Pour plus ample exposé des éléments de la cause, moyens et prétentions des parties, il est fait renvoi aux écritures susvisées, conformément à l'article 455 du code de procédure civile.
Vu l'ordonnance de clôture en date du 11 octobre 2022 ;
MOTIFS
Aux termes de l'article 1134 du code civil, devenu 1103, les contrats légalement formés tiennent lieu de loi à ceux qui les ont faits.
L'article 1315 du même code, devenu 1353, énonce que celui qui réclame l'exécution d'une obligation doit la prouver. Réciproquement celui qui se prétend libéré doit justifier le paiement ou le fait qui a produit l'extinction de son obligation.
Mme [U] ne conteste pas son adhésion le 3 mai 2005 à la société coopérative agricole Audecoop, avec la signature d'une convention de compte courant le même jour, mais elle signale que le solde débiteur du compte courant n'est pas démontré compte tenu de l'absence de production de l'ensemble des relevés de compte, nécessaires pour retracer toutes les opérations ayant abouti à ce solde.
En effet, la preuve d'une créance de solde débiteur de compte courant ne peut résulter de la production des relevés du compte que si ceux-ci sont produits dans leur totalité.
La société coopérative agricole Arterris a produit en pièce 23 les relevés de compte des 31 octobre 2009, 30 novembre 2009, 31 décembre 2009, 31 janvier 2010, et 28 février 2010, mais sans communiquer l'ensemble des relevés de compte, pourtant nécessaire pour pouvoir reconstituer le solde débiteur du compte courant ouvert dans les comptes de cette société.
Cependant, la société Arterris produit également devant la présente cour, en pièce 24, les factures émises par Audecoop/Arterris du 30 septembre 2007 au 30 septembre 2009, pour lesquelles cette société signale dans ses conclusions que "pour certaines d'entre elles les bons de commande y afférents sont signés" par Mme [U].
Ainsi, les bons de livraison signés par Mme [U] sont communiqués concernant le montant de factures de 3 923 euros, dont un bon de livraison du 20 juillet 2009 qui a été réglé au 31 août 2009 par une chèque de 1 052,92 euros, comme justifié par la pièce 15 produite par Mme [U].
En l'absence de documents permettant de reconstituer autrement l'historique du solde débiteur, la créance de la société Arterris apparaît certaine, liquide et exigible pour le seul montant de 3 923 moins 1 052,92 soit 2 870,08 euros, au paiement duquel Mme [U] sera condamnée, avec les intérêts au taux légal à compter de la date de signification de l'ordonnance d'injonction de payer le 9 janvier 2014, et avec capitalisation des intérêts annuels conformément à l'article 1154 du code civil.
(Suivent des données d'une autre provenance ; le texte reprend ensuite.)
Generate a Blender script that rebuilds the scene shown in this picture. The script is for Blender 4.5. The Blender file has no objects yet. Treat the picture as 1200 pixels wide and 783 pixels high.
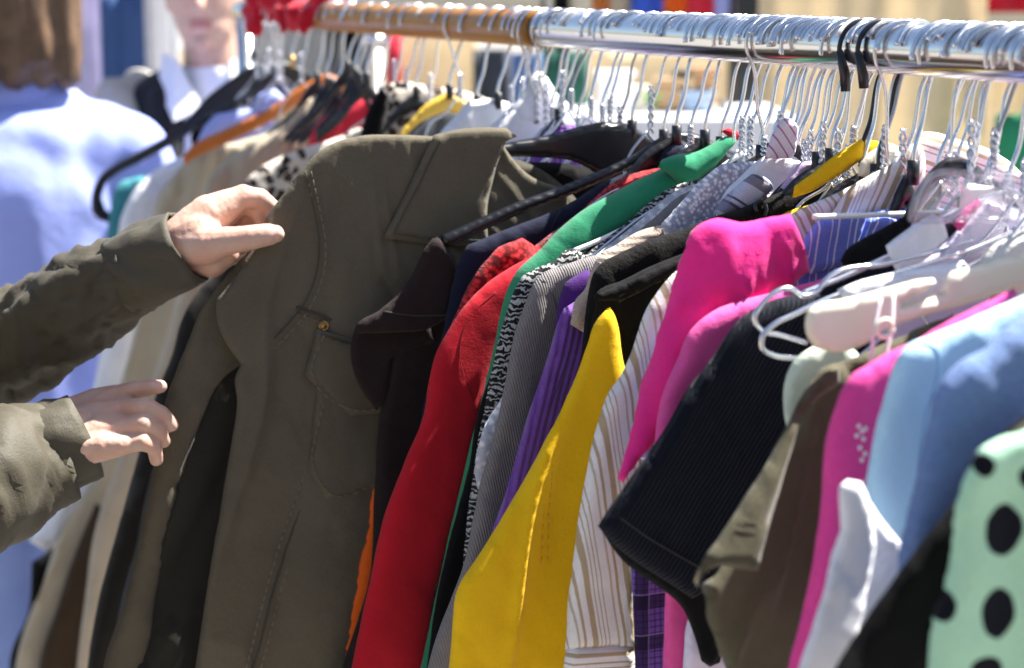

Par conséquent, il conviendra de réformer partiellement le jugement.
PAR CES MOTIFS,
La cour, statuant par arrêt contradictoire,
Vu l'arrêt en date du 9 mars 2022 de la Cour de cassation qui a cassé et annulé en toutes ses dispositions l'arrêt du 3 juillet 2019 de la cour d'appel de Montpellier ;
Réforme partiellement le jugement de premier ressort, sauf en ce qu'il a rejeté la demande de révocation de l'ordonnance de clôture, déclaré recevable l'opposition à l'injonction de payer formée par Mme [M] [U] le 10 juin 2014, et rejeté la fin de non recevoir tenant du défaut de qualité à agir de la société coopérative agricole Arterris ;
Statuant à nouveau,
Condamne Mme [M] [U] à payer à la société coopérative agricole Arterris la somme de 2 870, 08 euros, avec intérêts de droit depuis le 9 janvier 2014, et capitalisation des intérêts depuis au moins une année à compter de la première demande en ce sens ;
Condamne [M] Mme [U] à payer la somme de 3 000 euros en application de l'article 700 du code de procédure civile ;
Condamne Mme [M] [U] aux entiers dépens d'appel et de première instance, dont ceux de la procédure d'injonction de payer.